On ne touche pas au blé de l’Ile de France !

«Mais nous on ne savait rien de tout cela, s’emballe Bernard Loup. Il a fallu attendre juin 2011, au détour d’un débat avec le directeur général de l’EPA Val d’Oise, pour qu’il nous lâche l’information. Il était d’ailleurs assez mal à l’aise et pas très convaincu de la qualité du projet». Hervé Dupont, le DG de l’EPA, a en effet été aussi prudent que l’est Jean Paul Huchon. Pour ce dernier, il y a deux problèmes différents. Le premier concerne l’urbanisation du triangle de Gonesse. Il ne devrait pas céder sur ce point. Le second concerne le projet lui-même d’Europa City. Contrairement aux élus socialistes du Val d’Oise, il semble moins emballé et il attend que le projet rentre dans les clous de la politique de l’Ile de France.
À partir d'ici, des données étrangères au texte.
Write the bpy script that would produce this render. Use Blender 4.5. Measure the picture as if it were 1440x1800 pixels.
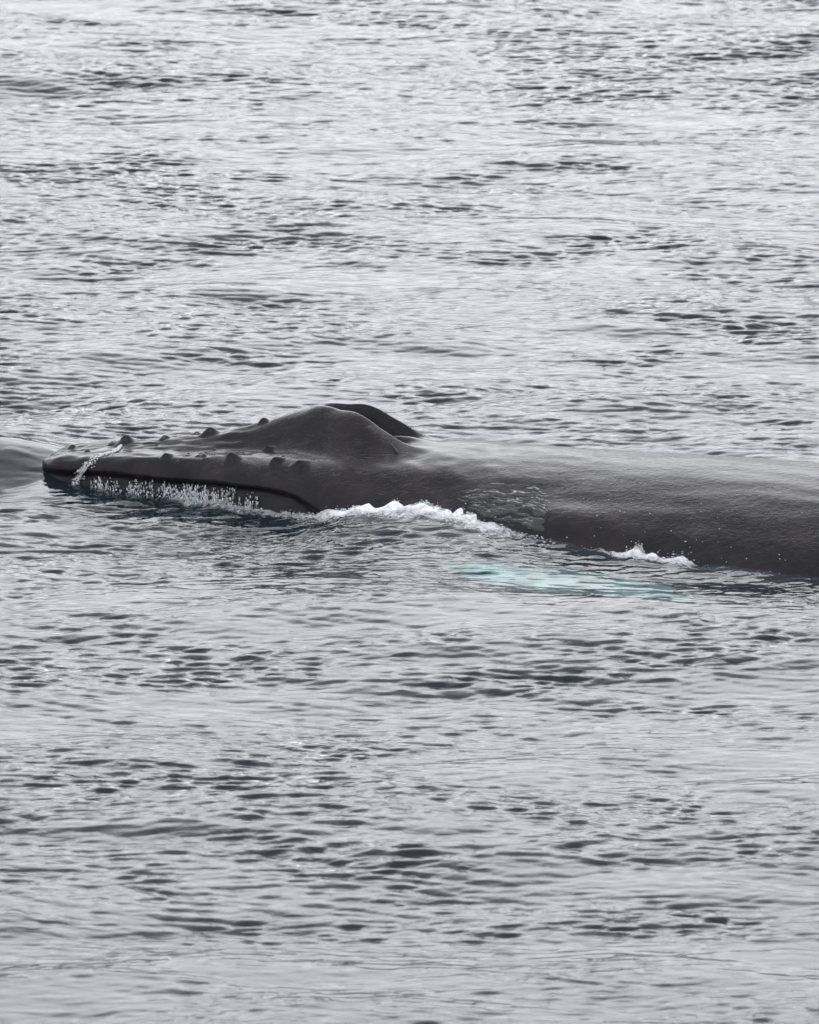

En clair, une plus grande ambition culturelle.

Auchan travaille donc dans cette direction. Et a intérêt, car Bernard Loup a rencontré tous les groupes politiques et personne n’a apporté de soutien indéfectible à Europa City. EELV et le Front de Gauche sont mêmes prêts à monter au créneau. Et, Jean Paul Huchon le sait parfaitement, sa majorité politique est fragile. Elle l’est d’autant plus que des élus EELV s’apprêtent à voter le contraire de ce qu’ils ont voté en 2008.

80 hectares en échange de 20 000 emplois

Ce que veut Bernard Loup ? Le maintien des terres agricoles, des 80 hectares de terres à blé que veut Auchan. Une surface finalement raisonnable comparée aux 220 hectares de terre agricoles perdus chaqsue jour en France et dont la quasi-totalité va à l’industrialisation. D’autant qu’Immochan assure qu’Europa City c’est 12 600 emplois directs créés durant la phase de construction et 6 300 emplois induits. Quant à l’exploitation du complexe, elle générerait 11 580 emplois directs. Ce qui induirait près de 6 000 emplois. Bernard Loup et son collectif s’apprêtent donc à mener une bataille sur l’emploi et à démontrer que ces emplois c’est pour une bonne part de « la poudre aux yeux » ! Il commencera sa campagne le 22 septembre, avant que le Conseil régional s’empare de la nouvelle mouture du SRIF.